General Mladic has been on the run for 16 years. It was always rumoured that elements in the Serbian military continued to protect him long after the civilian government ‘s official policy was to hand him over to the International Criminal Tribunal for the Former Yugoslavia, in The Hague.
The authorities in Brussels made it clear that Serbia wouldn’t get candidate status for the EU until they’d surrendered Mladic. Now it’s likely that the next EU enlargement document, to be published in November, will recommend that Serbia become an official candidiate for membership.
But Serbs know that doesn’t mean a lot. Turkey has been an official EU candidate since 1999. And Serbia will not be admitted until it recognises Kosovo as an independent state, something most Serbs would find very hard to swallow.
Serbs resent the pariah status they feel they still have in Europe, so many years after the wars in Bosnia and Kosovo. The myth of Mladic as a nationalist hero has faded with time, but they still feel unfairly excluded.

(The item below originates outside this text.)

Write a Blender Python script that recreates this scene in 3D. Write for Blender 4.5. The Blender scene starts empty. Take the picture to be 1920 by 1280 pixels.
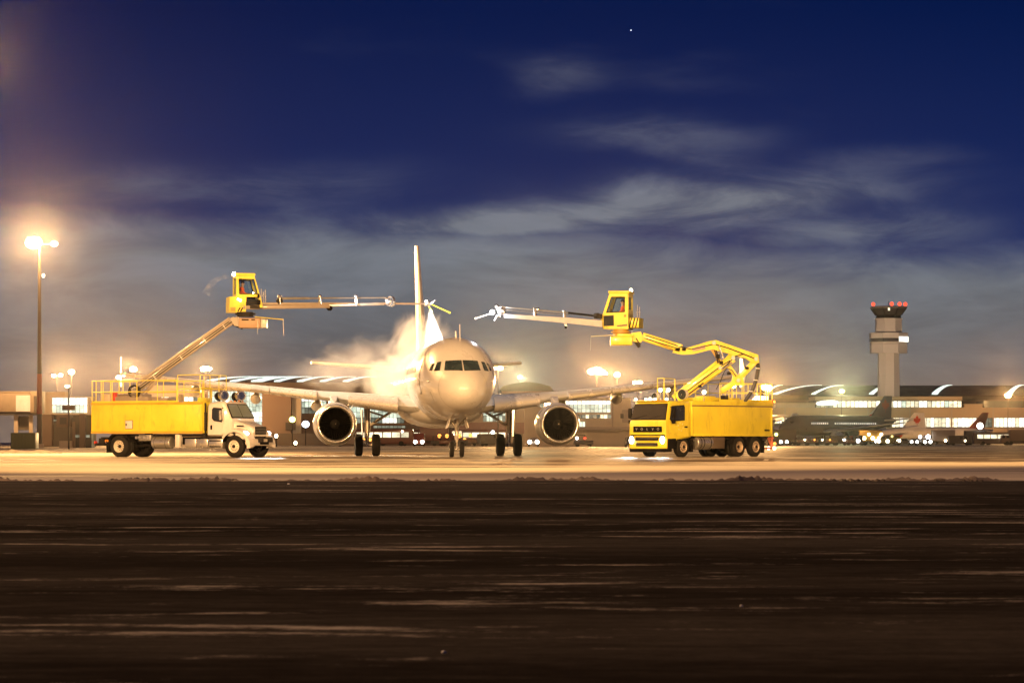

“There’s a big misunderstanding between Serbia and the rest of the world,” said a Serbian friend in Belgrade today. “We Serbs think that we’ve done something heroic by arresting Mladic, but in the rest of Europe they just think we’re doing what we should have done before.”
I asked another Serbian friend what he felt. “Nothing,” he said. “Absolutely nothing. I lost my patriotic feelings long ago.”
As for Hasan Nuhanovic, he told me a decade back that catching the “big fish” would never be enough. He cannot go home, because the Serb foot-soldiers he holds responsible for the killing of his father and other family members remain in his home town.
“I don’t think I will ever recover,” he said.